Dalam jangka panjang, langkah ini diharapkan mampu menciptakan efek domino positif bagi perekonomian nasional: dari meningkatnya daya beli masyarakat, tumbuhnya lapangan kerja di pedesaan, hingga peningkatan kontribusi UMKM terhadap PDB nasional.
Resonansi ke Dunia Usaha dan Perbankan
Langkah penghapusan utang petani dan UMKM ini juga menjadi sinyal kuat bagi dunia usaha dan sektor keuangan bahwa pemerintah siap mengambil langkah korektif yang berpihak pada rakyat kecil.
Di sisi lain, kebijakan ini mendorong perbankan untuk meninjau kembali mekanisme pengelolaan kredit macet agar tidak menimbulkan beban sosial di masa depan.

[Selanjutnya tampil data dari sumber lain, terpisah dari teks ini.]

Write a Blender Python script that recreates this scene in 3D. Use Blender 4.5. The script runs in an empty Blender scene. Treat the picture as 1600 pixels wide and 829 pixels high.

Beberapa analis ekonomi menilai bahwa langkah ini sejalan dengan upaya Otoritas Jasa Keuangan (OJK) dan kementerian terkait dalam menyusun aturan hapus tagih kredit macet di perbankan BUMN seperti BRI, BNI, dan Mandiri.
Sinergi kebijakan tersebut, jika dijalankan konsisten, bisa menjadi fondasi baru bagi pembiayaan inklusif di Indonesia.
Membangun Ekonomi dengan Semangat Pengampunan
Kebijakan penghapusan utang ini bukan hanya tentang membebaskan rakyat dari beban masa lalu, tetapi juga tentang membangun kembali kepercayaan antara pemerintah, perbankan, dan masyarakat kecil.
Dengan memberi ruang untuk memulai kembali, Prabowo menegaskan bahwa negara hadir tidak sekadar mengatur, tetapi juga mengampuni dan memulihkan.
Langkah ini menandai arah baru kepemimpinan ekonomi nasional — bukan hanya berbasis angka dan laporan, tetapi pada nilai kemanusiaan, keberpihakan, dan kesempatan kedua.
Dengan semangat tersebut, Presiden Prabowo Subianto berkomitmen menjadikan kebijakan pengampunan utang bukan sebagai akhir dari beban, melainkan awal dari kebangkitan baru ekonomi rakyat Indonesia.